Available on: R&S 2×12″

It’s been nice watching Lone grow over the last five years. The Nottingham producer came on to the radars of some with half-baked but enjoyable hip-hop tracks that eventually formed into a cohesive, lens-flared full length for Werk Discs, 2009’s Ecstasy and Friends. It was 2010 though, where he really found his own sound: a daydreamed vision of rave music with the signature traits of your 808 States et al, but conjured up with a childish imagination reminiscent of the Modern Lovers. Emerald Fantasy Tracks, ‘Once in a While’ and ‘Pineapple Crush’, all released that year, marked his best three releases; for most, they represented Lone’s arrival.

Echolocations, a six-track double-pack EP for R&S is comfortably of the same quality as Emerald Fantasy Tracks, but listening to it, it’s hard to shake the nagging truth that this is far from a seismic shift from Lone’s 2010 releases. It’s not even a massive development. Talk of progression and the future is always boring, and I’m not saying for a minute that Echolocations should be some grand new genre in itself, merely that it spends half its time sounding like minor expansions on Emerald Fantasy Tracks, and the other half like outtakes.
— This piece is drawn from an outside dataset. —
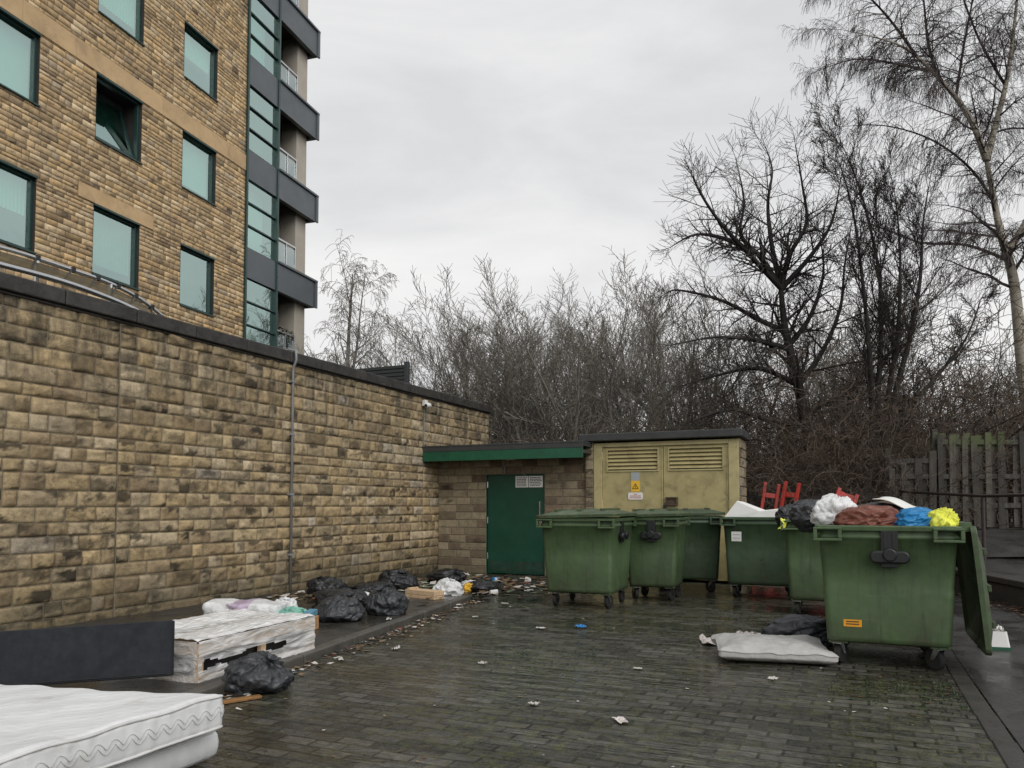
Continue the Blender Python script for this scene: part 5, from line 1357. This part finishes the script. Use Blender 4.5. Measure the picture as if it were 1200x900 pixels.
for i, pts in enumerate([[hub, (890, 300), (868, 275), (872, 235), (862, 185)], [hub, (925, 300), (945, 262), (940, 215), (932, 170)], [hub, (905, 290), (900, 240), (905, 200), (897, 172)], [hub, (880, 300), (845, 262), (820, 225), (812, 205)],
                         [(885, 297), (850, 280), (815, 275), (785, 290)], [hub, (950, 300), (975, 260), (985, 210)], [(922, 390), (890, 375), (845, 352), (795, 340), (778, 345)], [(926, 410), (890, 400), (840, 395), (785, 405)],
                         [mid, (890, 432), (840, 440), (790, 455)], [(945, 500), (900, 492), (860, 480), (820, 490), (800, 500)], [mid, (965, 410), (985, 360), (990, 310), (1000, 250)], [(925, 405), (950, 370), (965, 320), (960, 270)]]):
    T.main(rel(L_(pts, 18 , .32 * (-1) ** i * (.4 + .2 * (i % 4)))), (.075, .018), PH1, 1, .08, .62)
plant('hawthorn_tree', T, tuple(O), 'dark gnarled bare tree with a crooked trunk beside the substation', 'tree', M['bark_dark'], M['twig_dark'], 1)
PS = dict(seg=[7, 6, 5, 4], wob=[.08, .12, .14, .15], up=[.05, .08, .08, .06], n=[17, 12, 9, 0], start=[.2, .15, .1, .1], ang=[(20, 50), (20, 50), (25, 55), (25, 60)], len=[.4, .5, .55, .6], rr=.45, rmin=.0045, max=3)
O = cam_pt(1022, 592, 17.4); O.z = .6; T = Tree(19)
for pts in ([(1020, 595), (1022, 500), (1020, 430), (1012, 340), (1000, 250), (985, 195)], [(1024, 595), (1028, 480), (1032, 400), (1030, 320), (1010, 230), (985, 165)], [(1026, 590), (1040, 470), (1052, 390), (1055, 300), (1048, 220)], [(1026, 590), (1045, 480), (1065, 400), (1078, 330), (1082, 260), (1090, 210)], [(1022, 560), (1050, 500), (1090, 450), (1130, 400), (1150, 350)]):
    T.main(rel(L_(pts, 17.4, rnd.uniform(-.25, .25))), (.085, .015), PS, 0, .25, .55)
plant('multi_stem_tree', T, tuple(O), 'dark bare tree of several upright stems left of the birch', 'tree', M['bark_dark'], M['twig_dark'], 1)

# upright grey trees further back: three prototypes and copies
PU = dict(seg=[8, 6, 5, 4], wob=[.05, .08, .10, .12], up=[.03, .08, .09, .06], n=[14, 9, 6, 0], start=[.2, .15, .1, .1], ang=[(18, 42), (20, 48), (20, 50), (20, 50)], len=[.45, .48, .5, .5], rr=.42, rmin=.006, max=3)
protos = []
G2 = 'bare trees behind the outbuildings'
labs = iter(['slender bare tree directly above the green roof edge', 'tall fan shaped bare tree left of the substation roof', 'bushy grey bare tree above the substation roof', 'bare tree just beyond the end of the sandstone wall', 'thin stemmed bare tree right of the plant screen', 'low bare tree showing over the wall coping', 'bare tree filling the gap behind the substation louvres', 'tall bare tree left of the dark gnarled one', 'faint bare tree far behind the wall end', 'faint bare tree far beyond the green roof', 'faint bare tree far behind the substation', 'faint bare tree far beyond the gnarled tree', 'small bare tree at the far right beyond the fence', 'bare tree seen between birch trunk and multi stemmed tree', 'bare tree behind the bramble heap', 'small bare tree among the thicket left of the fence', 'bare tree far right behind the birch trunk', 'thin bare tree by the railing behind the barriers'])
for sd, nst in ((31, 5), (37, 3), (43, 7)):
    T = Tree(sd); rd = random.Random(sd)
    for k in range(nst):
        a = rd.uniform(0, 6.28); tilt = rd.uniform(.08, .55); H_ = rd.uniform(7.2, 9.6)
        T.branch(Vector((math.cos(a) * .25, math.sin(a) * .25, 0)), Vector((math.cos(a) * tilt, math.sin(a) * tilt, 1)), H_, rd.uniform(.06, .11), 0, PU)
    protos.append(T)
# photo column, distance, height in the photo (row of the crown top), prototype
sp_ = [(585, 22, 345, 1), (648, 20.5, 308, 0), (725, 21.5, 300, 2), (615, 26, 330, 2), (525, 24, 352, 2), (478, 26, 368, 1), (775, 23, 300, 0), (800, 27, 290, 1), (555, 28, 345, 0), (690, 23, 305, 1), (700, 30, 320, 1), (860, 30, 300, 2), (1180, 27, 400, 2), (1110, 25, 370, 2), (985, 24, 360, 2), (1070, 21, 400, 0), (1230, 24, 380, 1), (905, 23, 360, 0)]
ph_ = [max(p.z for l in T_.lines for p in l[0]) for T_ in protos]
spots = [(u, d, ((592 - v) / 900 * d + 1.25) / ph_[k], k) for (u, d, v, k) in sp_]
tr_ = random.Random(404)
made = {}
for (u, d, s, k) in spots:
    p = cam_pt(u, 592, d); lab = next(labs)
    if k not in made:
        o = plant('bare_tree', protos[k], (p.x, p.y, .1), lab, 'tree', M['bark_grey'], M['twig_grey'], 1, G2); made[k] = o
    else:
        o = copy_tree(made[k]); o['label'] = lab
    o.location = (p.x, p.y, .1); o.rotation_euler = (0, 0, tr_.uniform(0, 6.28)); o.scale = (s * 1.35, s * 1.35, s)
# weeping birch beyond the tower
PW = dict(seg=[8, 6, 6, 5], wob=[.04, .1, .12, .1], up=[.02, .03, -.16, -.35], n=[14, 8, 7, 0], start=[.25, .2, .1, .1], ang=[(30, 55), (30, 60), (30, 70), (20, 60)], len=[.36, .5, .7, .7], rr=.4, rmin=.006, max=3)
T = Tree(52); T.branch(Vector((0, 0, 0)), Vector((.02, 0, 1)), 8.6, .14, 0, PW); T.branch(Vector((0, 0, 3)), Vector((.2, .1, 1)), 5.5, .07, 0, PW)
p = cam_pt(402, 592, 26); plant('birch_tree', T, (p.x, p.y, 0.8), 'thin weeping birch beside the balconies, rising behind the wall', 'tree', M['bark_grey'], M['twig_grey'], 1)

# shrubs: arching brown stems
PR = dict(seg=[9, 6, 4], wob=[.16, .25, .3], up=[-.10, -.06, -.05], n=[7, 4, 0], start=[.15, .1], ang=[(25, 80), (30, 80)], len=[.4, .5], rr=.6, rmin=.004, max=2)
sprot = []
for sd in (61, 67):
    T = Tree(sd); rd = random.Random(sd)
    for k in range(85):
        a = rd.uniform(0, 6.28); r0 = rd.uniform(0, .9); tl = rd.uniform(.1, .9)
        T.branch(Vector((math.cos(a) * r0, math.sin(a) * r0 * .7, 0)), Vector((math.cos(a) * tl, math.sin(a) * tl, 1)), rd.uniform(1.6, 3.6), rd.uniform(.008, .018), 0, PR)
    sprot.append(T)
G3 = 'bramble and scrub bushes behind the bins'
sl = [(915, 16.6, 'brown scrub bush behind the black sacks', 1.0, 1), (955, 16.2, 'brown bramble heap left of the white bag', .95, 0), (1000, 15.9, 'dense brown bramble heap directly behind the white bag', 1.1, 1), (1045, 16.4, 'brown bramble tangle beside the low end of the fence', 1.1, 0), (1090, 18.6, 'scrub bush behind the mossy fence tops', 1.7, 1), (1150, 20.5, 'scrub bush behind the fence near the birch foot', 1.9, 0), (860, 18.6, 'scrub bush at the back right corner of the substation', 1.15, 0), (1210, 19.5, 'scrub bush at the far right behind the fence', 1.2, 1), (975, 18.5, 'taller scrub bush under the gnarled tree', 1.5, 0), (1035, 19.0, 'taller scrub bush under the multi stemmed tree', 2.0, 1),
      (600, 20, 'low scrub bush behind the green edged roof', 1.2, 0), (670, 20.5, 'low scrub bush left of the substation roof', 1.25, 1), (745, 20, 'low scrub bush behind the substation roof', 1.35, 0), (810, 20, 'low scrub bush behind the right of the substation roof', 1.4, 1), (545, 24, 'scrub bush beyond the end of the sandstone wall', 1.5, 0)]
mades = {}
for (u, d, lab, s, k) in sl:
    p = cam_pt(u, 592, d); z = .5 if u > 880 and u < 1060 else (.8 if u >= 1060 else .1)
    if k not in mades:
        mades[k] = o = plant('scrub_bush', sprot[k], (p.x, p.y, z), lab, 'bush', M['bramble'], M['bramble'], -1, G3)
    else: o = copy_tree(mades[k]); o['label'] = lab
    o.location = (p.x, p.y, z); o.scale = (s, s, s); o.rotation_euler = (0, 0, rnd.uniform(0, 6.28))
# far tree line
T = Tree(77); rd = random.Random(77)
PF = dict(seg=[5, 4, 3], wob=[.06, .1, .1], up=[.05, .1, .1], n=[12, 6, 0], start=[.2, .1], ang=[(20, 50), (20, 50)], len=[.4, .45], rr=.5, rmin=.014, max=2)
for k in range(70):
    u = rd.uniform(380, 1300); d = rd.uniform(42, 75); p = cam_pt(u, 592, d); p.z = 0
    T.branch(p, Vector((rd.gauss(0, .12), rd.gauss(0, .12), 1)), rd.uniform(4, 7), .07, 0, PF)
a, b = T.meshes(9)
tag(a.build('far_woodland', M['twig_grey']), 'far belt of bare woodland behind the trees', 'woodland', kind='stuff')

# ================================================================== LIGHT, SKY, CAMERA
w = bpy.data.worlds.new('World'); scene.world = w; w.use_nodes = True; nt = w.node_tree
bg = nt.nodes['Background']
sky = nt.nodes.new('ShaderNodeTexSky'); sky.sky_type = 'NISHITA'; sky.sun_disc = False; sky.sun_elevation = R(38); sky.sun_rotation = R(130); sky.air_density = 1; sky.dust_density = 4
hs = nt.nodes.new('ShaderNodeHueSaturation'); hs.inputs['Saturation'].default_value = .08; nt.links.new(sky.outputs[0], hs.inputs['Color'])
tc = nt.nodes.new('ShaderNodeTexCoord'); mp = nt.nodes.new('ShaderNodeMapping'); mp.inputs['Scale'].default_value = (1, 1, 3.2); nt.links.new(tc.outputs['Generated'], mp.inputs[0])
c1 = noise_tex(nt, mp.outputs[0], 2.6, 7, .55, .35)
cl = ramp(nt, c1, [(.36, (6.8, 6.88, 7.0)), (.50, (7.6, 7.64, 7.7)), (.66, (8.4, 8.4, 8.38))])
sx = nt.nodes.new('ShaderNodeSeparateXYZ'); nt.links.new(tc.outputs['Generated'], sx.inputs[0])
gr = ramp(nt, sx.outputs['Z'], [(.1, (1.06, 1.055, 1.045)), (.75, (.90, .905, .915))])
cl = mix(nt, 1, cl, gr, 'MULTIPLY')
fin = mix(nt, .97, hs.outputs[0], cl)
nt.links.new(fin, bg.inputs['Color']); bg.inputs['Strength'].default_value = .10
sl_ = bpy.data.lights.new('Sun', 'SUN'); sl_.energy = 1.5; sl_.angle = R(50); sl_.color = (1, .97, .93)
so = bpy.data.objects.new('sun_light', sl_); COL.objects.link(so); so.rotation_euler = (R(52), 0, R(50))

cam = bpy.data.cameras.new('Camera'); co = bpy.data.objects.new('camera', cam); COL.objects.link(co)
co.location = (0, 0, 1.35); co.rotation_euler = (R(92.5), 0, R(24)); cam.lens = 27; cam.sensor_width = 36; cam.shift_y = 103 / 1200; cam.clip_end = 3000; cam.clip_start = .05
scene.camera = co
vs = scene.view_settings; vs.view_transform = 'Standard'; vs.look = 'None'; vs.exposure = .12; vs.gamma = 1
scene.render.engine = 'CYCLES'
cy = scene.cycles
cy.use_denoising = True; cy.max_bounces = 6; cy.diffuse_bounces = 3; cy.glossy_bounces = 3; cy.transparent_max_bounces = 12; cy.transmission_bounces = 2; cy.caustics_reflective = False; cy.caustics_refractive = False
Listening to it is pleasurable enough, but like a collector’s edition of a great film (priced at £17 for the clear vinyl edition! [edit: it’s cheaper on the R&S website – see comments]), it’s pretty far from essential when you’ve already heard the original.
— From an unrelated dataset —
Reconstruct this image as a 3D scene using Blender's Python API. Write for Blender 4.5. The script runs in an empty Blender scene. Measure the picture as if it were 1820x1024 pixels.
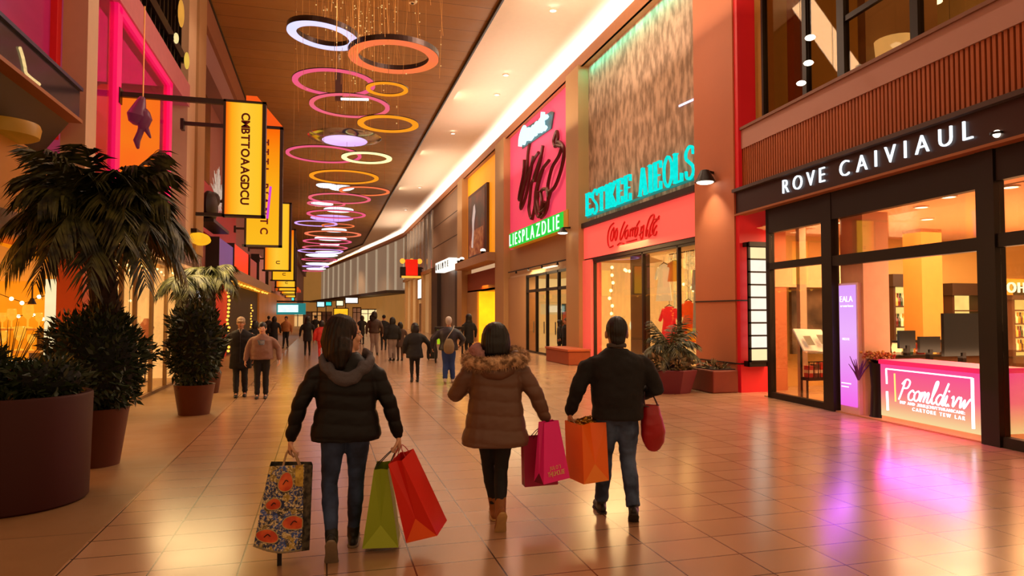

There are notable highlights. ‘Blossom Quarter’ is one of Lone’s punchiest rave tracks to date, bashy drums shaken up in a snow-globe only to fall as 8-bit synth lines, while ‘Coreshine Voodoo’ sounds classic from the off. But as enjoyable as the other tracks found here are, those already in possession of last year’s Lone releases would have to indulge their collectivist side to stump up for these. Those unfamiliar, however, will quite possibly fall in love.